I have given only a sketch of how prohibitionists viewed the social world, their belief that sin must be largely eradicated before moral progress can occur, and how moral perfection is necessary to usher in the millennium. But these details do not explain how abolitionists, with their thorough understanding of the inalienable right of self-ownership, could defend compulsory prohibition instead of confining themselves to the voluntary method of moral suasion—the latter being the same method that Garrison and his disciples promoted to bring about the emancipation of slaves. I shall consider this strange inconsistency in my next essay. For now I suggest that the answer lies in their belief that slavery is principally a sin and only secondarily an injustice.

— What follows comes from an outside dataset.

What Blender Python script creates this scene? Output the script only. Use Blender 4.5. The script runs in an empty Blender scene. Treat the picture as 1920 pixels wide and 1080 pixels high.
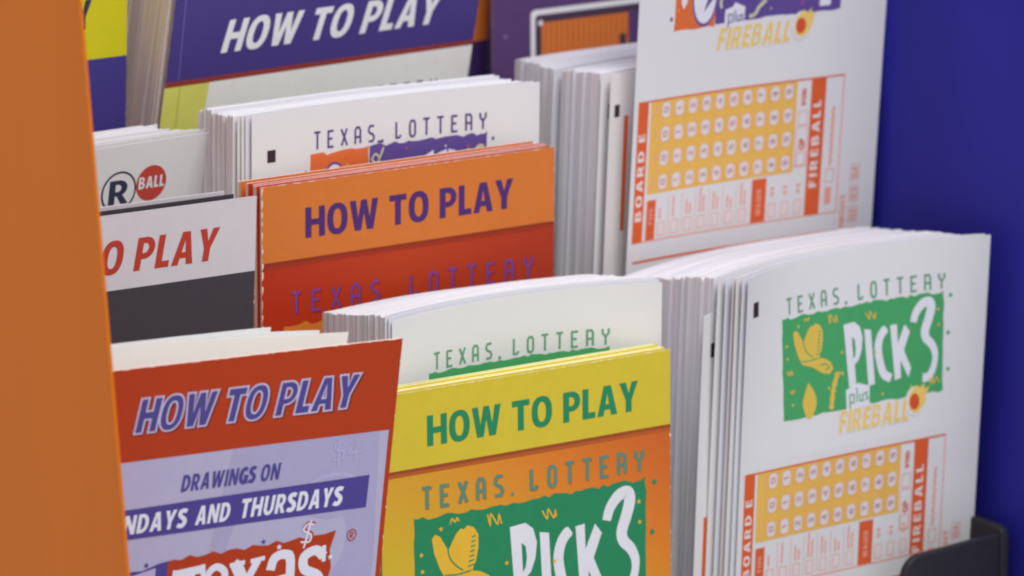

This nomenclature placed slavery in the same moral universe as intemperance and thereby blurred the boundary between actions that violate rights versus sinful (or immoral) actions that do not violate rights and so should not be the target of coercive legislation.
Not only with the consumption of alcohol but with some other sins as well, many abolitionists failed to apply their foundational principle of self-ownership consistently. Self-ownership was the moral equivalent of Schopenhauer’s cab. After taking abolitionists to their desired destination, the cab was dismissed and forgotten.